Naissance d'archanges

. Essai sur la formation de la théologie zoroastrienne
Gallimard
Parution
À une haute époque, plus tôt sûrement que le VIᵉ avant J.-C., une religion nouvelle se forme dans l'Est du monde iranien. Elle est dominée par un souci exigeant, anxieux, de la vie vertueuse, par un sentiment aigu de la lutte que le bien et le mal se livrent dans l'âme comme dans le monde ; elle rejette le sacrifice sanglant, rabaisse le culte ; elle ne connaît qu'un dieu, le Seigneur Sagesse. Telle est la réforme attribuée au prêtre Zoroastre, et qui nous est connue par quelques vieux poèmes insérés dans l'Avesta. Elle étonne par sa hardiesse toute moderne, par la liberté dont elle témoigne envers les théologies et les philosophies antérieures. En particulier elle nous mène loin des Védas indiens, loin du système indo-iranien, indo-européen, que l'étude comparative permet de reconstituer. Pourtant Zoroastre n'a pas tout sacrifié de l'héritage religieux dans lequel il avait grandi.
Le cadre de la théologie indo-iranienne était la division du monde, de la société divine comme de la société humaine, en trois parties correspondant à trois fonctions : souveraineté magique et juridique ; force combattante ; fécondité. Un document permet d'affirmer qu'au XIVᵉ siècle avant J.-C. les Iraniens confiaient distributivement le patronage de ces fonctions aux trois groupes de dieux qui les patronnent aussi dans le Rig-Véda : les souverains Mitra et Varuna ; puis le guerrier Indra ; puis les deux jumeaux Nâsatya, donneurs de santé, de jeunesse et de prospérité. D'autres documents iraniens postérieurs présentent, à la place de Nâsatya, la troisième fonction confiée à la Terre nourricière personnifiée.
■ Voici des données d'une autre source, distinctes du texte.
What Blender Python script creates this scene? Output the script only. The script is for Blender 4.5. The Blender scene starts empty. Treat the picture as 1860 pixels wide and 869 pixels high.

Tout ce polythéisme, Zoroastre l'a éliminé. Il ne pouvait supporter les morales différentes, opposées, les «morales de classes» que couvraient par exemple le dieu Fort (Indra) et le dieu Juste (Mitra) : pour lui il ne pouvait y avoir qu'une morale, qu'un Dieu. Mais, ce faisant, il n'a pas laissé perdre ce que l'analyse polythéiste des fonctions contenait de philosophie valable. Et c'est là l'origine d'une des croyances les plus originales du mazdéisme. Autour du Seigneur Sagesse, non plus comme dieux, et dans des conditions assez vagues pour qu'on ne sache pas toujours s'il s'agit d'«aspects de Dieu» ou d'«émanations de Dieu», il a groupé six Entités aux noms abstraits : la Bonne Pensée et l'Ordre ; la Puissance ; la Piété (qui est aussi la Terre personnifiée) ; enfin deux Entités jumelles, la Santé et la Non-Mort. Le présent livre est précisément destiné à montrer, dans le détail, que ces six «Archanges», comme on dit couramment; ont été substitués aux dieux fonctionnels.